Die Enttäuschung beginnt bei der Hauptfigur, bei Pasquale Aleardi. Nicht etwa, weil er schlecht spielt oder unansehnlich ist. Im Gegenteil: Aleardi ist ein Beau, und genau das ist das Problem. Im Buch tritt der kaffeesüchtige Kommissar dem Leser als unscheinbarer, grüblerischer, unergründlicher Charakter entgegen, im Film dagegen ist er vor allem nett anzusehen, smart und charmant – ein Dupin wie der Großstadtflüchtige aus der Bier-Werbung. In seinem ersten Fall muss er den rätselhaften Tod eines Hoteliers im Küstenstädtchen Pont-Aven aufklären. Der wurde im stattlichen Alter von 91 Jahren ermordet, kurz nachdem er erfahren hatte, dass er nicht mehr lange zu leben haben würde. Dupins Kombinationsgabe ist gefordert, wie auch seine Kunstkenntnisse, die er mit Hilfe der attraktiven Morgane Cassel (Ulrike C. Tscharre) auf Vordermann bringt. Denn die Lösung des Falles liegt in der kunstträchtigen Geschichte der Ortschaft.

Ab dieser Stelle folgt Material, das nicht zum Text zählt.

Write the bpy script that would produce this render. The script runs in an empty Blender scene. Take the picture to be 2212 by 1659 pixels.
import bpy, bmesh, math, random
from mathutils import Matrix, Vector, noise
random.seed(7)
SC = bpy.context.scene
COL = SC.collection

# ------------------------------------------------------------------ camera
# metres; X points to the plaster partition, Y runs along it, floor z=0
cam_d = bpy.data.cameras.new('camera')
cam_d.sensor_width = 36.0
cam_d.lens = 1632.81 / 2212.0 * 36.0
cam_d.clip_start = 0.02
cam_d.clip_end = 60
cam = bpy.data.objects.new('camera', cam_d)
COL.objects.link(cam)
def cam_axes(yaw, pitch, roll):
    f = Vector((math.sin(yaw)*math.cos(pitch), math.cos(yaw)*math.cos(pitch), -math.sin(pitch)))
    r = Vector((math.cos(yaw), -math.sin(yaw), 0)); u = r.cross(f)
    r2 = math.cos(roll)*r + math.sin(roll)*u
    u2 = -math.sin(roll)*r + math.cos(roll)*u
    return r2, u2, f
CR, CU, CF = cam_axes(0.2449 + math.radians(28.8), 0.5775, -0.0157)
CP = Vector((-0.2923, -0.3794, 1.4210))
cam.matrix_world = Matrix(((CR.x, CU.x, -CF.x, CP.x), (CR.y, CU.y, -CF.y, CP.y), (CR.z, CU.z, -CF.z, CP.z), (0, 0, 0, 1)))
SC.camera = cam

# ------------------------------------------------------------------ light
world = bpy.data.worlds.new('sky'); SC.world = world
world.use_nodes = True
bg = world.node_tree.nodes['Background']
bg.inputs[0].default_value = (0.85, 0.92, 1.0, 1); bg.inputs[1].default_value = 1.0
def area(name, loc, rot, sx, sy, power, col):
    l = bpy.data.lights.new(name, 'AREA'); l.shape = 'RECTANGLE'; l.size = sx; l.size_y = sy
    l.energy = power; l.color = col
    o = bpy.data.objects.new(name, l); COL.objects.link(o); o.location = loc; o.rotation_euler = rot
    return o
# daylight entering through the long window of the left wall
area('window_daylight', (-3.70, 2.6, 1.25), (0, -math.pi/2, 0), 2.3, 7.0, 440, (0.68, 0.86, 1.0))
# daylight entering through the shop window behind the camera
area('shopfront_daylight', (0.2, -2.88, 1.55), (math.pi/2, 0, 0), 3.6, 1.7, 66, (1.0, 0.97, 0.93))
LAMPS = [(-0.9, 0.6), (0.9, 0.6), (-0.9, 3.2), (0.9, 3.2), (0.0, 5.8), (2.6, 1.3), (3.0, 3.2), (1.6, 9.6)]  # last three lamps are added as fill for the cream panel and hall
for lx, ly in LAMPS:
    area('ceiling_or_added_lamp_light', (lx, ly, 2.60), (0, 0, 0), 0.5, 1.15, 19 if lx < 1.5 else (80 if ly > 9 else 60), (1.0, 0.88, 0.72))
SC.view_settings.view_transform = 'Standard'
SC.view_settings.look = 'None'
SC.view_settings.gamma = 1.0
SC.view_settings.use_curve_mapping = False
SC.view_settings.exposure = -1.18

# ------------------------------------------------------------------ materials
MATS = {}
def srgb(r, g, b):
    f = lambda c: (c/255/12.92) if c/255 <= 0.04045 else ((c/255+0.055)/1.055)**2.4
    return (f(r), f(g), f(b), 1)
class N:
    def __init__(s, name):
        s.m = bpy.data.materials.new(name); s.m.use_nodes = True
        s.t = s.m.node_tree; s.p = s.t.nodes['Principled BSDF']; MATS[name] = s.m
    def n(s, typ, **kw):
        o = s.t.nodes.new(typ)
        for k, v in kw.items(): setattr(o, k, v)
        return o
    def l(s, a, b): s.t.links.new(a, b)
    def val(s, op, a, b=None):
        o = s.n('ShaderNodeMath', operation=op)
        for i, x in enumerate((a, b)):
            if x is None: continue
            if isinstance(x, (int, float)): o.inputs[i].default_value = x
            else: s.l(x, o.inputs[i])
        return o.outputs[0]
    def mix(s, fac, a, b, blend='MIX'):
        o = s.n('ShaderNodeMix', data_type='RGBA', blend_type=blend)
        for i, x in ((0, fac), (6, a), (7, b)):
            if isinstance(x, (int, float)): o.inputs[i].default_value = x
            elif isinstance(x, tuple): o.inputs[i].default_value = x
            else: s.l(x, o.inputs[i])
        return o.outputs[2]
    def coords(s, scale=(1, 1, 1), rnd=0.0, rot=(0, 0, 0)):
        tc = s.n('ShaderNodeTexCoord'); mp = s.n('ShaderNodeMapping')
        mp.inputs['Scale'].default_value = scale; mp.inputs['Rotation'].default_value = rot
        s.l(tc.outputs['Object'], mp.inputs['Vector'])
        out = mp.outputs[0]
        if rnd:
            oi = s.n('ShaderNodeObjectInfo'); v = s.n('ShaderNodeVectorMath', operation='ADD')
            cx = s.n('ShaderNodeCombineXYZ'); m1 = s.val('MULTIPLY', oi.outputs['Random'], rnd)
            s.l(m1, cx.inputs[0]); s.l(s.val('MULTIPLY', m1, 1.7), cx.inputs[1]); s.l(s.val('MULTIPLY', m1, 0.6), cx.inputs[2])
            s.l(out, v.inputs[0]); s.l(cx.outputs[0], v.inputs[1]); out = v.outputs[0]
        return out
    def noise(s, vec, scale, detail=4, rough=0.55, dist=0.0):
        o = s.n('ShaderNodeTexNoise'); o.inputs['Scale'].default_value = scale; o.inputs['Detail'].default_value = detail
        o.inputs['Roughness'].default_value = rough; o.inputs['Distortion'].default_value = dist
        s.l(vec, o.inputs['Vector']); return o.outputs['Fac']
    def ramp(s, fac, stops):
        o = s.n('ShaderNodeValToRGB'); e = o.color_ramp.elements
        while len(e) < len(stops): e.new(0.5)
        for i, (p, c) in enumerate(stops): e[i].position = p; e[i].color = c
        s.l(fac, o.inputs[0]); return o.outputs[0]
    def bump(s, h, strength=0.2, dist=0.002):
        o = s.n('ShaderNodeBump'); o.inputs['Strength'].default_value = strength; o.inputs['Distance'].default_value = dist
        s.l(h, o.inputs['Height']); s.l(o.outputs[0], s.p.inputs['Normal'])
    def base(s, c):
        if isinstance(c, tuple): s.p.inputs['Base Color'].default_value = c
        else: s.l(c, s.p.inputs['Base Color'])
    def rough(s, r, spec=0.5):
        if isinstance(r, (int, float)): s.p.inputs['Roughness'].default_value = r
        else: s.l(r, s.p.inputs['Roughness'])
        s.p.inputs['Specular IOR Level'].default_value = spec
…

Die subtile Schrulligkeit und Eigenwilligkeit, mit der Bannalec seinen Protagonisten ausgestattet hat, übersetzen Regisseur und Autor in allzu plakative Bilder: Wenn Dupin sich Notizen macht, führt Aleardi sich auf, als komponiere er ein musikalisches Oeuvre oder skizziere ein Kunstwerk – was originell sein soll, wirkt aber nur aufgesetzt. Dann wird ihm nicht nur eine Abneigung gegen die Bretagne, sondern auch noch, wohl abgeleitet aus seiner Vorliebe für Entrecôtes, gegen Fischgerichte angedichtet – ein Franzose würde sagen: impossible!

Anbiedernde Effekte und Pilcher-Flair

Ähnlich grobschlächtig erscheint der Umgang mit dem weiteren Personal. Nolwenn wandelt sich von der mütterlich-patenten Büroperle in der Romanvorlage zur jungen, aparten Assistentin (Annika Blendl); Dupins Kollege Kadeg (Jan Georg Schütte), im Buch ein unausstehlicher Wichtigtuer, wird zum komödiantischen Side-Kick des Kommissars.

Solche Mutationen sollten der Sache offensichtlich Pepp geben, doch genau diesen Pepp hat die Vorlage nicht und will sie auch nicht haben. Bannalecs Krimidebüt ist ein klassischer Whodunnit, angereichert mit viel regionaler Atmosphäre, gemächlich, ohne ästhetische Sperenzchen, aber mit prägnant gezeichneten Figuren. Anstatt auf die Anziehungskraft dieses Genres zu vertrauen, setzt der Filmkrimi auf anbiedernde Effekte und Rosamunde-Pilcher-Küstenbilder – schade!